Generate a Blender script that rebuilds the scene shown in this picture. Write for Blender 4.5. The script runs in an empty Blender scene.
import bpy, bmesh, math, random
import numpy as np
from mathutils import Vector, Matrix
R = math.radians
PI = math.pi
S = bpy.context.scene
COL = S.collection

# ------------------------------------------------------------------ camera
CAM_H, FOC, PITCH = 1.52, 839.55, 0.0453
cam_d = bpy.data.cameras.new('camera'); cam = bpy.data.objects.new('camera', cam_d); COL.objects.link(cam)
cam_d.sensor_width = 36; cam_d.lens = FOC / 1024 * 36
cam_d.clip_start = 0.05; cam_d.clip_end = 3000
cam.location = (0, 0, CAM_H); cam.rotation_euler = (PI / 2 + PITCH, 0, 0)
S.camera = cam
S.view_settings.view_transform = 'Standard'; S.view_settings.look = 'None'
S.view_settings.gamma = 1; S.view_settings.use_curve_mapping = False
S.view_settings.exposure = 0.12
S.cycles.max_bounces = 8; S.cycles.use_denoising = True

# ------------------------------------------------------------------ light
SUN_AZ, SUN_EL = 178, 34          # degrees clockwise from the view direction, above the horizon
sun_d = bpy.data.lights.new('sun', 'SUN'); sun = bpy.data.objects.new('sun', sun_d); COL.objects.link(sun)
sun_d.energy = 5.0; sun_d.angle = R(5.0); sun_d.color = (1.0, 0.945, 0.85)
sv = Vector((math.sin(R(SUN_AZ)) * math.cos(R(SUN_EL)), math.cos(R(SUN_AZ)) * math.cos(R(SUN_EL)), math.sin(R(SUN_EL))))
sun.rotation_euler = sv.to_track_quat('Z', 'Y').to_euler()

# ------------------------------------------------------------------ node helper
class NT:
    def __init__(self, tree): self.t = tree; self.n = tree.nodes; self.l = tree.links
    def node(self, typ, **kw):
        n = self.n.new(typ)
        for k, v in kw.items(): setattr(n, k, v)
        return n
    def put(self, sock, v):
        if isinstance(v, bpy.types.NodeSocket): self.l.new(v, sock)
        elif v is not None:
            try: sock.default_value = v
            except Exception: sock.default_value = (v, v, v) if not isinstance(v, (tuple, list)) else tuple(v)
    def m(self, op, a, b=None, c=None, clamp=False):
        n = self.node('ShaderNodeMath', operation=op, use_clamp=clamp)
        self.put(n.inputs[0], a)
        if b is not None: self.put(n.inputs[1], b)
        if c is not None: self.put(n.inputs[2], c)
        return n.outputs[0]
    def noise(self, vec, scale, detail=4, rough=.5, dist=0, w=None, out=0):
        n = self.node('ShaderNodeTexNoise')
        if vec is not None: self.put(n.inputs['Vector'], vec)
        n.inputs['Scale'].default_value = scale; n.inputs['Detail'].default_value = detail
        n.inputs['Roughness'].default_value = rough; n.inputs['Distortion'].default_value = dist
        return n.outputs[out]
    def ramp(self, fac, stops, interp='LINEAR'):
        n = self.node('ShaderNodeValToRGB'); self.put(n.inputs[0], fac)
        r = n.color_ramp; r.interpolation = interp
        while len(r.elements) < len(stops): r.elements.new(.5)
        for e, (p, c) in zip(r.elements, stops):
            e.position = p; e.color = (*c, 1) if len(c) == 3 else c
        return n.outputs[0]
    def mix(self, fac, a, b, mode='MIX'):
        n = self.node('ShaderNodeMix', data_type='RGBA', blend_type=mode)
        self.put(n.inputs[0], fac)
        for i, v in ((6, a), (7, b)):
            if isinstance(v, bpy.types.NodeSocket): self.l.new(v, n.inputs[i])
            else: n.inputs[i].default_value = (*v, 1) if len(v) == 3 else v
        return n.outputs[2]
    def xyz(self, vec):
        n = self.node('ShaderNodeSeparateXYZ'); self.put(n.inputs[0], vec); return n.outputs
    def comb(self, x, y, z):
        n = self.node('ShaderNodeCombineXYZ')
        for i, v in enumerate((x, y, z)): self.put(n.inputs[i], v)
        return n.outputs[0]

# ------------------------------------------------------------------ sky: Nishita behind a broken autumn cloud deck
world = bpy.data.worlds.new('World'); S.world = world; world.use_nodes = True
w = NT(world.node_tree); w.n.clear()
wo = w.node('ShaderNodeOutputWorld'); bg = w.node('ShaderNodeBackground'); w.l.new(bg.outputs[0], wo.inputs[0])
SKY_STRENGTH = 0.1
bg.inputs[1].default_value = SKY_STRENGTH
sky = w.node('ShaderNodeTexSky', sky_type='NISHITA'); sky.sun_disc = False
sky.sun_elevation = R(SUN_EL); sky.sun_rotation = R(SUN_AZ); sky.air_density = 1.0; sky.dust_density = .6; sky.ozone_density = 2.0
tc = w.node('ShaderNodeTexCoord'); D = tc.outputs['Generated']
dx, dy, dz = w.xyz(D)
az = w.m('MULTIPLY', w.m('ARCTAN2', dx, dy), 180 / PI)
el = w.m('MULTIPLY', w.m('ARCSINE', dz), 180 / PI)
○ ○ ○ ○
Do this ▸
Each line of the material above must be retyped precisely.

Full response ▸
Generate a Blender script that rebuilds the scene shown in this picture. Write for Blender 4.5. The script runs in an empty Blender scene.
import bpy, bmesh, math, random
import numpy as np
from mathutils import Vector, Matrix
R = math.radians
PI = math.pi
S = bpy.context.scene
COL = S.collection

# ------------------------------------------------------------------ camera
CAM_H, FOC, PITCH = 1.52, 839.55, 0.0453
cam_d = bpy.data.cameras.new('camera'); cam = bpy.data.objects.new('camera', cam_d); COL.objects.link(cam)
cam_d.sensor_width = 36; cam_d.lens = FOC / 1024 * 36
cam_d.clip_start = 0.05; cam_d.clip_end = 3000
cam.location = (0, 0, CAM_H); cam.rotation_euler = (PI / 2 + PITCH, 0, 0)
S.camera = cam
S.view_settings.view_transform = 'Standard'; S.view_settings.look = 'None'
S.view_settings.gamma = 1; S.view_settings.use_curve_mapping = False
S.view_settings.exposure = 0.12
S.cycles.max_bounces = 8; S.cycles.use_denoising = True

# ------------------------------------------------------------------ light
SUN_AZ, SUN_EL = 178, 34          # degrees clockwise from the view direction, above the horizon
sun_d = bpy.data.lights.new('sun', 'SUN'); sun = bpy.data.objects.new('sun', sun_d); COL.objects.link(sun)
sun_d.energy = 5.0; sun_d.angle = R(5.0); sun_d.color = (1.0, 0.945, 0.85)
sv = Vector((math.sin(R(SUN_AZ)) * math.cos(R(SUN_EL)), math.cos(R(SUN_AZ)) * math.cos(R(SUN_EL)), math.sin(R(SUN_EL))))
sun.rotation_euler = sv.to_track_quat('Z', 'Y').to_euler()

# ------------------------------------------------------------------ node helper
class NT:
    def __init__(self, tree): self.t = tree; self.n = tree.nodes; self.l = tree.links
    def node(self, typ, **kw):
        n = self.n.new(typ)
        for k, v in kw.items(): setattr(n, k, v)
        return n
    def put(self, sock, v):
        if isinstance(v, bpy.types.NodeSocket): self.l.new(v, sock)
        elif v is not None:
            try: sock.default_value = v
            except Exception: sock.default_value = (v, v, v) if not isinstance(v, (tuple, list)) else tuple(v)
    def m(self, op, a, b=None, c=None, clamp=False):
        n = self.node('ShaderNodeMath', operation=op, use_clamp=clamp)
        self.put(n.inputs[0], a)
        if b is not None: self.put(n.inputs[1], b)
        if c is not None: self.put(n.inputs[2], c)
        return n.outputs[0]
    def noise(self, vec, scale, detail=4, rough=.5, dist=0, w=None, out=0):
        n = self.node('ShaderNodeTexNoise')
        if vec is not None: self.put(n.inputs['Vector'], vec)
        n.inputs['Scale'].default_value = scale; n.inputs['Detail'].default_value = detail
        n.inputs['Roughness'].default_value = rough; n.inputs['Distortion'].default_value = dist
        return n.outputs[out]
    def ramp(self, fac, stops, interp='LINEAR'):
        n = self.node('ShaderNodeValToRGB'); self.put(n.inputs[0], fac)
        r = n.color_ramp; r.interpolation = interp
        while len(r.elements) < len(stops): r.elements.new(.5)
        for e, (p, c) in zip(r.elements, stops):
            e.position = p; e.color = (*c, 1) if len(c) == 3 else c
        return n.outputs[0]
    def mix(self, fac, a, b, mode='MIX'):
        n = self.node('ShaderNodeMix', data_type='RGBA', blend_type=mode)
        self.put(n.inputs[0], fac)
        for i, v in ((6, a), (7, b)):
            if isinstance(v, bpy.types.NodeSocket): self.l.new(v, n.inputs[i])
            else: n.inputs[i].default_value = (*v, 1) if len(v) == 3 else v
        return n.outputs[2]
    def xyz(self, vec):
        n = self.node('ShaderNodeSeparateXYZ'); self.put(n.inputs[0], vec); return n.outputs
    def comb(self, x, y, z):
        n = self.node('ShaderNodeCombineXYZ')
        for i, v in enumerate((x, y, z)): self.put(n.inputs[i], v)
        return n.outputs[0]

# ------------------------------------------------------------------ sky: Nishita behind a broken autumn cloud deck
world = bpy.data.worlds.new('World'); S.world = world; world.use_nodes = True
w = NT(world.node_tree); w.n.clear()
wo = w.node('ShaderNodeOutputWorld'); bg = w.node('ShaderNodeBackground'); w.l.new(bg.outputs[0], wo.inputs[0])
SKY_STRENGTH = 0.1
bg.inputs[1].default_value = SKY_STRENGTH
sky = w.node('ShaderNodeTexSky', sky_type='NISHITA'); sky.sun_disc = False
sky.sun_elevation = R(SUN_EL); sky.sun_rotation = R(SUN_AZ); sky.air_density = 1.0; sky.dust_density = .6; sky.ozone_density = 2.0
tc = w.node('ShaderNodeTexCoord'); D = tc.outputs['Generated']
dx, dy, dz = w.xyz(D)
az = w.m('MULTIPLY', w.m('ARCTAN2', dx, dy), 180 / PI)
el = w.m('MULTIPLY', w.m('ARCSINE', dz), 180 / PI)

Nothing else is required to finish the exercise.